本当かよ……と言いたくなる話なのですが、少なくともアメリカで行われた研究では「事実」なのです。
こういうのを読むと、ニュースなどで「容疑者の顔」として紹介される写真のイメージって、けっこう大きな影響がありそうです。
高齢者から借りてきた写真を眺めるのは、意外にも楽しく、しかも、驚いたことに、写真は離婚を予測していた。何人かの人は幼少時代から青年期までの一連の写真を貸してくれた。のちに離婚した人に比べて、ひとりの相手と一生添い遂げた人は、写真の中で自然な明るい笑みを浮かべていることが多かった。そういう人たちの笑顔は、頬を持ち上げる筋肉だけでなく、目のまわりの筋肉――眼輪筋――も完全に収縮していた。その筋肉が収縮すると、目のまわりにしわが寄り、目尻にはカラスの足跡ができる。いわゆる”デュシェンヌの笑い”と呼ばれるものだ。そんなふうに笑っている人は結婚が長続きする確率が高い。離婚した人たちの笑顔は、目のまわりの筋肉が収縮していない傾向にある。

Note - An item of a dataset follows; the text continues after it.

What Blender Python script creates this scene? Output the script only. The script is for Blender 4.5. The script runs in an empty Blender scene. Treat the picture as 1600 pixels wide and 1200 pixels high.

キャビンアテンダント、あるいは、パーティーで無理してあなたと話している人の作り笑いに近い。
この実験にはさらに続きがあった。大学の卒業アルバムの写真を何百枚と検証して、そこに写っている人がどれほど本気で笑っているかを確かめてから、20代前半から80代後半までの卒業生に結婚が破綻したかどうかを尋ねたのだ。卒業アルバムの写真で満面の笑みを浮かべていた人に比べて、さほど笑っていなかった人の離婚率は5倍にのぼった。さあ、いまごろ、あなたは自分の昔の写真をかき集めているのではないだろうか?
僕が結婚する前に教えてくれよ……
まあ、「卒業アルバムで笑っていないから、その相手とは結婚しない」という人も、あんまりいないでしょうけどね。
むしろ、僕のほうが「ダメ出し」されそうな話だし。
その他にも、さまざなま事例が紹介されているのですが、これを読んでいると、「第一印象というのは、かなり当たっている」というのと、「人は自分で意識しているよりもずっと、他者を『見た目』で判断している」ということがわかります。
「人を見た目で判断するな」とは言うけれど、「見た目で判断する」というのは、けっこう合理的な「戦略」なんですね。
だからこそ、「人を騙すために『見た目』を利用する人が多い」ということも。